■ Exercise instructions: Extract the whole listing as it stands. Do not include the pictures.
>> begin Stored data
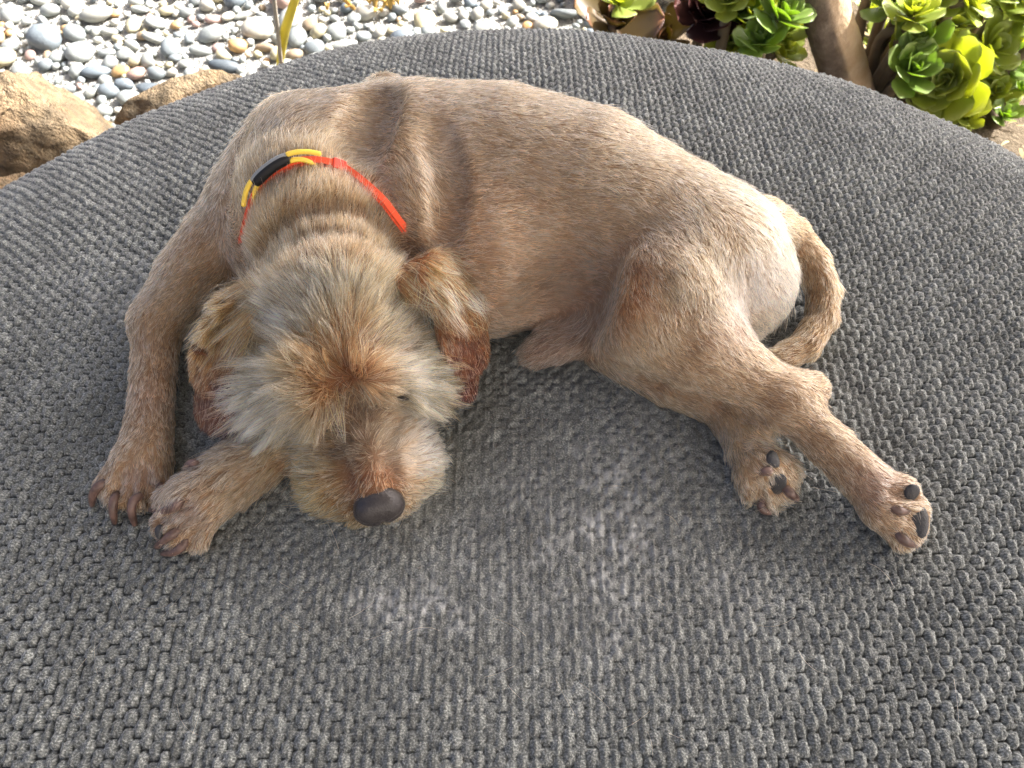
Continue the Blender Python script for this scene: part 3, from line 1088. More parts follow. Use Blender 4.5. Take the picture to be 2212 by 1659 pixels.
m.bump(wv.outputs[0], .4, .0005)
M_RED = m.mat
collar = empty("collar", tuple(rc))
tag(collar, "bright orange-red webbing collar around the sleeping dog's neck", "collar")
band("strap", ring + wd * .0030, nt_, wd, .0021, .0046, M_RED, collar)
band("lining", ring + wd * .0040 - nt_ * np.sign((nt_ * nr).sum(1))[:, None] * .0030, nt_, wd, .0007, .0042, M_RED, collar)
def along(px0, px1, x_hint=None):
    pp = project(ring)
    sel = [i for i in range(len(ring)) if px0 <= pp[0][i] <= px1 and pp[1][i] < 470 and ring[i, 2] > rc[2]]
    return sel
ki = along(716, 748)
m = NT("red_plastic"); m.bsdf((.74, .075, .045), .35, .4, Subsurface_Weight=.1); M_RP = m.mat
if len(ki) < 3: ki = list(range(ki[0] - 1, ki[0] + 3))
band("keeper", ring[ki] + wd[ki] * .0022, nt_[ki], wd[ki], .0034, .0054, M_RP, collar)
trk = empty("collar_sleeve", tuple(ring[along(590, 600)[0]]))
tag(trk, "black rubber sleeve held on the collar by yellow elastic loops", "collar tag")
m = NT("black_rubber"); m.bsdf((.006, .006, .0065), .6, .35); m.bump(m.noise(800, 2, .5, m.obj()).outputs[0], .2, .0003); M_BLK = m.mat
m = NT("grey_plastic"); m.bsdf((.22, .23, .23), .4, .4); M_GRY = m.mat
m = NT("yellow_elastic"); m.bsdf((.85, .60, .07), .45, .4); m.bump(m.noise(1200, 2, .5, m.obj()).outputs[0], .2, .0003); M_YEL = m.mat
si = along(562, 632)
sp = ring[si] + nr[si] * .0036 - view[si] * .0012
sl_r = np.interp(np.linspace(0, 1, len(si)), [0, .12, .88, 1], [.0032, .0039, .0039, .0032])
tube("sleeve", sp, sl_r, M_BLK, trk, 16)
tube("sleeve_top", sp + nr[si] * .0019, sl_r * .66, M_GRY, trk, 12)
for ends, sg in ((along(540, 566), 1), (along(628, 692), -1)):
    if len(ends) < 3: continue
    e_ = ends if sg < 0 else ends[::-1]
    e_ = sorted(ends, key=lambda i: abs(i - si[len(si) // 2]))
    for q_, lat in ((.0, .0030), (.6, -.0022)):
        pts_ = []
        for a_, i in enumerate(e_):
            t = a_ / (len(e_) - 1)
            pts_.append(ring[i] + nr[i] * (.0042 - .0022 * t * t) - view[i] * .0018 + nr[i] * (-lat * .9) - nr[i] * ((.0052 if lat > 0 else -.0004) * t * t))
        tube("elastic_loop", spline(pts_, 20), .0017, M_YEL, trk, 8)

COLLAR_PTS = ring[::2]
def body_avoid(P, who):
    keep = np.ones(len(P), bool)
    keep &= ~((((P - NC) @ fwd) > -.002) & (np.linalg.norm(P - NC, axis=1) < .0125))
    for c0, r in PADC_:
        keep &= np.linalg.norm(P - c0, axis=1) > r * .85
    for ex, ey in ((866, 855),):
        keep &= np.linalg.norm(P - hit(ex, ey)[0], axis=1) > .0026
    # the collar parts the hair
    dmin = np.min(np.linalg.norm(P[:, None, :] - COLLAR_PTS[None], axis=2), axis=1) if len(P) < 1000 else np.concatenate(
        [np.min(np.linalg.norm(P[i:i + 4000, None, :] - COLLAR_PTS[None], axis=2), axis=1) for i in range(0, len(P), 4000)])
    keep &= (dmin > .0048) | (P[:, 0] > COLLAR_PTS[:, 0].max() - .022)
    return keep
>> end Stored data
■ Result for this exercise:
Continue the Blender Python script for this scene: part 3, from line 1088. More parts follow. Use Blender 4.5. Take the picture to be 2212 by 1659 pixels.
m.bump(wv.outputs[0], .4, .0005)
M_RED = m.mat
collar = empty("collar", tuple(rc))
tag(collar, "bright orange-red webbing collar around the sleeping dog's neck", "collar")
band("strap", ring + wd * .0030, nt_, wd, .0021, .0046, M_RED, collar)
band("lining", ring + wd * .0040 - nt_ * np.sign((nt_ * nr).sum(1))[:, None] * .0030, nt_, wd, .0007, .0042, M_RED, collar)
def along(px0, px1, x_hint=None):
    pp = project(ring)
    sel = [i for i in range(len(ring)) if px0 <= pp[0][i] <= px1 and pp[1][i] < 470 and ring[i, 2] > rc[2]]
    return sel
ki = along(716, 748)
m = NT("red_plastic"); m.bsdf((.74, .075, .045), .35, .4, Subsurface_Weight=.1); M_RP = m.mat
if len(ki) < 3: ki = list(range(ki[0] - 1, ki[0] + 3))
band("keeper", ring[ki] + wd[ki] * .0022, nt_[ki], wd[ki], .0034, .0054, M_RP, collar)
trk = empty("collar_sleeve", tuple(ring[along(590, 600)[0]]))
tag(trk, "black rubber sleeve held on the collar by yellow elastic loops", "collar tag")
m = NT("black_rubber"); m.bsdf((.006, .006, .0065), .6, .35); m.bump(m.noise(800, 2, .5, m.obj()).outputs[0], .2, .0003); M_BLK = m.mat
m = NT("grey_plastic"); m.bsdf((.22, .23, .23), .4, .4); M_GRY = m.mat
m = NT("yellow_elastic"); m.bsdf((.85, .60, .07), .45, .4); m.bump(m.noise(1200, 2, .5, m.obj()).outputs[0], .2, .0003); M_YEL = m.mat
si = along(562, 632)
sp = ring[si] + nr[si] * .0036 - view[si] * .0012
sl_r = np.interp(np.linspace(0, 1, len(si)), [0, .12, .88, 1], [.0032, .0039, .0039, .0032])
tube("sleeve", sp, sl_r, M_BLK, trk, 16)
tube("sleeve_top", sp + nr[si] * .0019, sl_r * .66, M_GRY, trk, 12)
for ends, sg in ((along(540, 566), 1), (along(628, 692), -1)):
    if len(ends) < 3: continue
    e_ = ends if sg < 0 else ends[::-1]
    e_ = sorted(ends, key=lambda i: abs(i - si[len(si) // 2]))
    for q_, lat in ((.0, .0030), (.6, -.0022)):
        pts_ = []
        for a_, i in enumerate(e_):
            t = a_ / (len(e_) - 1)
            pts_.append(ring[i] + nr[i] * (.0042 - .0022 * t * t) - view[i] * .0018 + nr[i] * (-lat * .9) - nr[i] * ((.0052 if lat > 0 else -.0004) * t * t))
        tube("elastic_loop", spline(pts_, 20), .0017, M_YEL, trk, 8)

COLLAR_PTS = ring[::2]
def body_avoid(P, who):
    keep = np.ones(len(P), bool)
    keep &= ~((((P - NC) @ fwd) > -.002) & (np.linalg.norm(P - NC, axis=1) < .0125))
    for c0, r in PADC_:
        keep &= np.linalg.norm(P - c0, axis=1) > r * .85
    for ex, ey in ((866, 855),):
        keep &= np.linalg.norm(P - hit(ex, ey)[0], axis=1) > .0026
    # the collar parts the hair
    dmin = np.min(np.linalg.norm(P[:, None, :] - COLLAR_PTS[None], axis=2), axis=1) if len(P) < 1000 else np.concatenate(
        [np.min(np.linalg.norm(P[i:i + 4000, None, :] - COLLAR_PTS[None], axis=2), axis=1) for i in range(0, len(P), 4000)])
    keep &= (dmin > .0048) | (P[:, 0] > COLLAR_PTS[:, 0].max() - .022)
    return keep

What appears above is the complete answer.